▶ Stated problem
Show each line that has the string "were" in it.

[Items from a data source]
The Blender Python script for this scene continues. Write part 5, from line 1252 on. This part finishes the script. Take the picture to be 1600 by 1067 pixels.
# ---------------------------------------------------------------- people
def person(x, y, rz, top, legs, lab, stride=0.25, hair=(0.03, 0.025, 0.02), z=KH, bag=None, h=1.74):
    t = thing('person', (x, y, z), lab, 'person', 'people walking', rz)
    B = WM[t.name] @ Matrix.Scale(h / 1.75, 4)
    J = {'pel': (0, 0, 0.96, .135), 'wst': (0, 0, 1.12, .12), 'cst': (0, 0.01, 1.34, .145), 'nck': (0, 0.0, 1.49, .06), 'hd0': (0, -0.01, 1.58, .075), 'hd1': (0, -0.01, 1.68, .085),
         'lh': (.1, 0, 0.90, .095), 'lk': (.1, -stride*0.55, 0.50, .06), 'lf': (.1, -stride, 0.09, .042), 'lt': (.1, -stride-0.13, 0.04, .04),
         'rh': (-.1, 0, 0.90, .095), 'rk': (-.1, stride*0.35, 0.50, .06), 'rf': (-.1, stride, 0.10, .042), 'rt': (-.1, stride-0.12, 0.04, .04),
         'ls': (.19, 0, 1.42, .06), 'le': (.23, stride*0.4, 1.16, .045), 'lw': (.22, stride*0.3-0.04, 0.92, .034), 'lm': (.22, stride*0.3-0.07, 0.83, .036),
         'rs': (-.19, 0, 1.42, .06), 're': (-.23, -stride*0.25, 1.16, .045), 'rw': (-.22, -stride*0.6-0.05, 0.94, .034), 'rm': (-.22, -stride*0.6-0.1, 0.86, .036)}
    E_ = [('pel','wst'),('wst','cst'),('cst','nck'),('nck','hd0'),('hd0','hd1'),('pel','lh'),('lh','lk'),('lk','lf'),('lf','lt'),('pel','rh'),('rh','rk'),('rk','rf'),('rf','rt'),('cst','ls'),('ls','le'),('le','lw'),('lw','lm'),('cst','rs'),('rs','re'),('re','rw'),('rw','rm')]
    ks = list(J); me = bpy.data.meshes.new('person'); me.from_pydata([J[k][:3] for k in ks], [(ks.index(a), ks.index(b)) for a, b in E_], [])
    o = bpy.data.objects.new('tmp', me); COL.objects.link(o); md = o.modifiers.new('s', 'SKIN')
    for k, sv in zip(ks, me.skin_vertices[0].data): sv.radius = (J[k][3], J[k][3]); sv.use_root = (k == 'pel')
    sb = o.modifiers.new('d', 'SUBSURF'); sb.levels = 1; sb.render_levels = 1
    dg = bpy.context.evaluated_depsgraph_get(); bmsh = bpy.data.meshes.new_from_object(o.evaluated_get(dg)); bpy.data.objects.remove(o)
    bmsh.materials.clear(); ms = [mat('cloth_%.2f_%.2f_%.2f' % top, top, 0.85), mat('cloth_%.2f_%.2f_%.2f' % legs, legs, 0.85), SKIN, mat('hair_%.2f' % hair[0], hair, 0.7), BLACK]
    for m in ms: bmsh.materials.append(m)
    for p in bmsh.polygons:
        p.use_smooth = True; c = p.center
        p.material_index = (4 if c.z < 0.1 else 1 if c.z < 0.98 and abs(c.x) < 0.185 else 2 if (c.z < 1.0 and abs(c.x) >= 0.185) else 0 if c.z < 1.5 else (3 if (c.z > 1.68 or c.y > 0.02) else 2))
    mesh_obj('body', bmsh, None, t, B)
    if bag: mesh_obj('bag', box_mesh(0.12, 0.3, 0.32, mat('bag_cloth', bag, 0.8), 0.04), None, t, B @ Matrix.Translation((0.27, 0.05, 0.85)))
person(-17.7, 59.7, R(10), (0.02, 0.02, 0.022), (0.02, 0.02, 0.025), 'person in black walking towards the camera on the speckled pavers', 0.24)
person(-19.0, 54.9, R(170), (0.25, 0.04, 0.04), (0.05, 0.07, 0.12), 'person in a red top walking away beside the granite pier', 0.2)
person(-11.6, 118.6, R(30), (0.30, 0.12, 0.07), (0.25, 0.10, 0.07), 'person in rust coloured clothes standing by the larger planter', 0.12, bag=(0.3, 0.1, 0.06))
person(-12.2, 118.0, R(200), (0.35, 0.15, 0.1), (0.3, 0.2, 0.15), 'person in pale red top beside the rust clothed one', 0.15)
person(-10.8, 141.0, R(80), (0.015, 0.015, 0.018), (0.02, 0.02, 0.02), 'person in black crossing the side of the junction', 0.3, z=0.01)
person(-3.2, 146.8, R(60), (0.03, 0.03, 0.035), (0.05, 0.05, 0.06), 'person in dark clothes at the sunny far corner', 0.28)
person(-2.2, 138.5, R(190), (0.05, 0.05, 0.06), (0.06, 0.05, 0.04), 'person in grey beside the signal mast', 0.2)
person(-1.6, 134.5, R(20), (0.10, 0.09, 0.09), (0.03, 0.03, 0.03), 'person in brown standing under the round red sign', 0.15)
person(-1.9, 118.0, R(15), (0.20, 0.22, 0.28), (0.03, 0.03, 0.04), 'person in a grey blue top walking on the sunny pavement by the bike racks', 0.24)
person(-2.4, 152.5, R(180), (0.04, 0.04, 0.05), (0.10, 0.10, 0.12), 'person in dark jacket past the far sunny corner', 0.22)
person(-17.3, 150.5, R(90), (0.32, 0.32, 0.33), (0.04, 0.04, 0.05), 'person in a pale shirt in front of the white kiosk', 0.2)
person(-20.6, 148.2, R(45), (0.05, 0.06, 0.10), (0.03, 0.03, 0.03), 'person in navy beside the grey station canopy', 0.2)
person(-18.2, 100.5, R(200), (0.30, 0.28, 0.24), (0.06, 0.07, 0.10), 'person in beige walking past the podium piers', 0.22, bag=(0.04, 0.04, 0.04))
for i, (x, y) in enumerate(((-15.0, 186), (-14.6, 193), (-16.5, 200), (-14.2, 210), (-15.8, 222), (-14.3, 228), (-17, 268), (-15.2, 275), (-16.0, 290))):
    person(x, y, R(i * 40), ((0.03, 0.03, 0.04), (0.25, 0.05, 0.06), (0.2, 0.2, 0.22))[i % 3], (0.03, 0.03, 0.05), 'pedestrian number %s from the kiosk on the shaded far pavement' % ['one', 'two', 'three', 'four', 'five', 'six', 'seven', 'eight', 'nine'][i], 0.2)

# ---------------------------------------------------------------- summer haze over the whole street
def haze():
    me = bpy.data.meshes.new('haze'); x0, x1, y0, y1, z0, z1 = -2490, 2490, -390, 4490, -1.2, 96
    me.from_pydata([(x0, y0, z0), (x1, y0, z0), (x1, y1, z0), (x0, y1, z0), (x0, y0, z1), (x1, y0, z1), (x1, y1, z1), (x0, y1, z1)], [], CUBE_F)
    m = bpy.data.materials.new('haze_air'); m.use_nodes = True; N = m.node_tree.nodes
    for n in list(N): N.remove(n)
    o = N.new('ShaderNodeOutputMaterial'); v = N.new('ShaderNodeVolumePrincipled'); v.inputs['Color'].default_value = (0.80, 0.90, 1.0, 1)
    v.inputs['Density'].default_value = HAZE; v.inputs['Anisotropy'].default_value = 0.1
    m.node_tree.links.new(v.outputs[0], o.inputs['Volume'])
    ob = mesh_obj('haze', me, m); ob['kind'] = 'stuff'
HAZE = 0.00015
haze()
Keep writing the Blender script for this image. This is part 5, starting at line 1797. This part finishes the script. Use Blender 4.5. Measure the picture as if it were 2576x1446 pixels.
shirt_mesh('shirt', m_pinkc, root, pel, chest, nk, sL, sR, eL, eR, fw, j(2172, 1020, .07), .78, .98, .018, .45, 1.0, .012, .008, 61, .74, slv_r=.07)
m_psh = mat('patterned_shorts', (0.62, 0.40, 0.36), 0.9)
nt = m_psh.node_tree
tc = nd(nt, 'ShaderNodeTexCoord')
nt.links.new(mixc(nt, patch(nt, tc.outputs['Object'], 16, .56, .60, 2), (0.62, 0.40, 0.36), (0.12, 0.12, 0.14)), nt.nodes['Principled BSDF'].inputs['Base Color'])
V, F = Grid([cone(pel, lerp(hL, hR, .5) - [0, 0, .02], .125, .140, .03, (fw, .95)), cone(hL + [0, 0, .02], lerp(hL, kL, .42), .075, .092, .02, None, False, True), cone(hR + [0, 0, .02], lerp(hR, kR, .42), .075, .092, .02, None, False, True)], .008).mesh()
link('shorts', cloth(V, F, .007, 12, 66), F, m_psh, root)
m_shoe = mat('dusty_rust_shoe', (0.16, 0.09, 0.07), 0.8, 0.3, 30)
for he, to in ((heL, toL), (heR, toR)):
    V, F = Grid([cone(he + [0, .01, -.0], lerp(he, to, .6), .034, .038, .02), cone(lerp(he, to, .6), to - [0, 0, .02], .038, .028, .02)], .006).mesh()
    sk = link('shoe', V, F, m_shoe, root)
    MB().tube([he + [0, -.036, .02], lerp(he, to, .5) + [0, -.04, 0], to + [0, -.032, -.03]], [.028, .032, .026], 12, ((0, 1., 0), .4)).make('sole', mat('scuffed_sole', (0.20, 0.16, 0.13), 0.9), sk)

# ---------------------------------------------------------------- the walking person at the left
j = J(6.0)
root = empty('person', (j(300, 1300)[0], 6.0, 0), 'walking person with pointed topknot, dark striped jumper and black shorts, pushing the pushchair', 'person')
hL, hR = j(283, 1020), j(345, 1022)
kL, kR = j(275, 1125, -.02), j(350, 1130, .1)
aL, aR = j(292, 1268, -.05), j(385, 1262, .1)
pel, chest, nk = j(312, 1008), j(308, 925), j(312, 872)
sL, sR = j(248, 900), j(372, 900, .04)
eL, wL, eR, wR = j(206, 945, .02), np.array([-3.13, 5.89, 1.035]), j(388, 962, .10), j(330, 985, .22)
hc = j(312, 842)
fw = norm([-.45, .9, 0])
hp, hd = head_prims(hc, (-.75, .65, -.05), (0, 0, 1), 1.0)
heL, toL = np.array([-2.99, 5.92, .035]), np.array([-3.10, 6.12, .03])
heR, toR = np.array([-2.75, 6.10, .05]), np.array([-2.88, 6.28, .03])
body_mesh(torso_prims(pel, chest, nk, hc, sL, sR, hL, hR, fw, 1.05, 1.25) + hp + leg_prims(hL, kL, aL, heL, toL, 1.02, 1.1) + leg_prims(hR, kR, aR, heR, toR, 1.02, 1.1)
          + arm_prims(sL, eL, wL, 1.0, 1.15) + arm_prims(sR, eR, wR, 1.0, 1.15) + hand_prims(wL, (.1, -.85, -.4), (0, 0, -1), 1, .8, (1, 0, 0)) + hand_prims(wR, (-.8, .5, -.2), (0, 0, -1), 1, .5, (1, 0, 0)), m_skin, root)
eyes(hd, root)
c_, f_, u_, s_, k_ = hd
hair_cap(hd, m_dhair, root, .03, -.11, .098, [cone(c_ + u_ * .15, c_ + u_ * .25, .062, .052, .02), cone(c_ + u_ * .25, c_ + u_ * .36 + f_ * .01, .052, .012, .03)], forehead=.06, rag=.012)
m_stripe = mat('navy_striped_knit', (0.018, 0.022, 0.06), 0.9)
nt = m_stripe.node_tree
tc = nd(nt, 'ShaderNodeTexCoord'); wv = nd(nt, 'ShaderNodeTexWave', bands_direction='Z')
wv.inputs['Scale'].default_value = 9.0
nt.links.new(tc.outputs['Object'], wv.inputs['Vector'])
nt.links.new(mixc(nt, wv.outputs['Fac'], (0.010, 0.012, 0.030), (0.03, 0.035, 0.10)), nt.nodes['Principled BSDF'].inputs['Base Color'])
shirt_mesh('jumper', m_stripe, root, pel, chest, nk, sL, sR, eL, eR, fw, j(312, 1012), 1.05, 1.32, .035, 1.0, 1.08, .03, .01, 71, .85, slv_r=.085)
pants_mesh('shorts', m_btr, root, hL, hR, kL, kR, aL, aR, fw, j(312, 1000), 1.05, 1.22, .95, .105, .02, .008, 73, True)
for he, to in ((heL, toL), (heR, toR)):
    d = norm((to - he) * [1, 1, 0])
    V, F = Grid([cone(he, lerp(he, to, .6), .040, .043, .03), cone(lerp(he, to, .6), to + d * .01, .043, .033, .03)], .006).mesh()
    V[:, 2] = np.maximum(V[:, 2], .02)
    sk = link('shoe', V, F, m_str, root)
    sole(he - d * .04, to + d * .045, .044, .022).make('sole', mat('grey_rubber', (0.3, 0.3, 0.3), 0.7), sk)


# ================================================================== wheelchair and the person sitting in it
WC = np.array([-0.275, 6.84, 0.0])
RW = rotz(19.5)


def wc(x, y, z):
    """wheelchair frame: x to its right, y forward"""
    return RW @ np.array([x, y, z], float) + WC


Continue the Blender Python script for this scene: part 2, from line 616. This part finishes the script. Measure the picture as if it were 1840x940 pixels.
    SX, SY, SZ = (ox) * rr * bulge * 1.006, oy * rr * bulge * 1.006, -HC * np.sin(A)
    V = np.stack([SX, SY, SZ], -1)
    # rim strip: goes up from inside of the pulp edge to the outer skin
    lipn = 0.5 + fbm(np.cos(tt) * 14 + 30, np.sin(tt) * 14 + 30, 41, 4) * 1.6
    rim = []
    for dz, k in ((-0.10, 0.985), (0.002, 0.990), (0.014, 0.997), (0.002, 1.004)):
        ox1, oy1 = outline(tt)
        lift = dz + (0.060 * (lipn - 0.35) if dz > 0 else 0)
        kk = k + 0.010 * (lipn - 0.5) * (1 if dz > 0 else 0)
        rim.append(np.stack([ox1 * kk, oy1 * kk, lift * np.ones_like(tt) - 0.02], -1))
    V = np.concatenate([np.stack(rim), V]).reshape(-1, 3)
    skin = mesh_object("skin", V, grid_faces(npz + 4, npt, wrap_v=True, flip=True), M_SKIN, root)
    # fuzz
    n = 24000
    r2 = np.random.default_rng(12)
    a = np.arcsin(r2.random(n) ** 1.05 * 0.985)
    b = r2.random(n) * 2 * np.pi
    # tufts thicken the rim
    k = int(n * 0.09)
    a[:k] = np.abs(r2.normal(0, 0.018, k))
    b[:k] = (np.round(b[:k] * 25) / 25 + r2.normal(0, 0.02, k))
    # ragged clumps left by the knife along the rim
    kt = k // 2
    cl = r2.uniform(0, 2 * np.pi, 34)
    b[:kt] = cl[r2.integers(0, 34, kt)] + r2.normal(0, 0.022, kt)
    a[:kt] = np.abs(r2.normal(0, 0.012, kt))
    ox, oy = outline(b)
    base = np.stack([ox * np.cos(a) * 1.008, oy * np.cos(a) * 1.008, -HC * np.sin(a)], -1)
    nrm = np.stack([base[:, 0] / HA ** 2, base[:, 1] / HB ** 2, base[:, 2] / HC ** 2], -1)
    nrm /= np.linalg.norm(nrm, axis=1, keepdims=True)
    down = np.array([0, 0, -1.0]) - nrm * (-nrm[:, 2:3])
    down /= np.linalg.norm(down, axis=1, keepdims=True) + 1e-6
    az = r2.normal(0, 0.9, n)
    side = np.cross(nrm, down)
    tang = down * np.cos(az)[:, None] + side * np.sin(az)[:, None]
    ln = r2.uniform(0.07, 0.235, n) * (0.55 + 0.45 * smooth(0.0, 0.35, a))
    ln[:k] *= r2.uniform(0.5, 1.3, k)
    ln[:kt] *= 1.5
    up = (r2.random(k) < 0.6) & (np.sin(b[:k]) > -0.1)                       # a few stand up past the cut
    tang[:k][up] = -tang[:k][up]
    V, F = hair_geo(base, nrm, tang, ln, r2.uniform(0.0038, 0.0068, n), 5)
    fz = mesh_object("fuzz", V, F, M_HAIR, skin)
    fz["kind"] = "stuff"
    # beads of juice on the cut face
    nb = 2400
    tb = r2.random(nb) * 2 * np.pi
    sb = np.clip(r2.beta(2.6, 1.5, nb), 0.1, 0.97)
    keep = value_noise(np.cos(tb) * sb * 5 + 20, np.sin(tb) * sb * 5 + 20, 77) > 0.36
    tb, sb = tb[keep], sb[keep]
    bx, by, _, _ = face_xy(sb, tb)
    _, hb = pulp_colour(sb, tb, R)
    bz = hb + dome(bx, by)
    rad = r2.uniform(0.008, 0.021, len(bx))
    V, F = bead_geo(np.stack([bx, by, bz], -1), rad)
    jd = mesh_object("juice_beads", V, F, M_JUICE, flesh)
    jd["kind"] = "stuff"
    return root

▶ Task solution
Keep writing the Blender script for this image. This is part 5, starting at line 1797. This part finishes the script. Use Blender 4.5. Measure the picture as if it were 2576x1446 pixels.
Continue the Blender Python script for this scene: part 2, from line 616. This part finishes the script. Measure the picture as if it were 1840x940 pixels.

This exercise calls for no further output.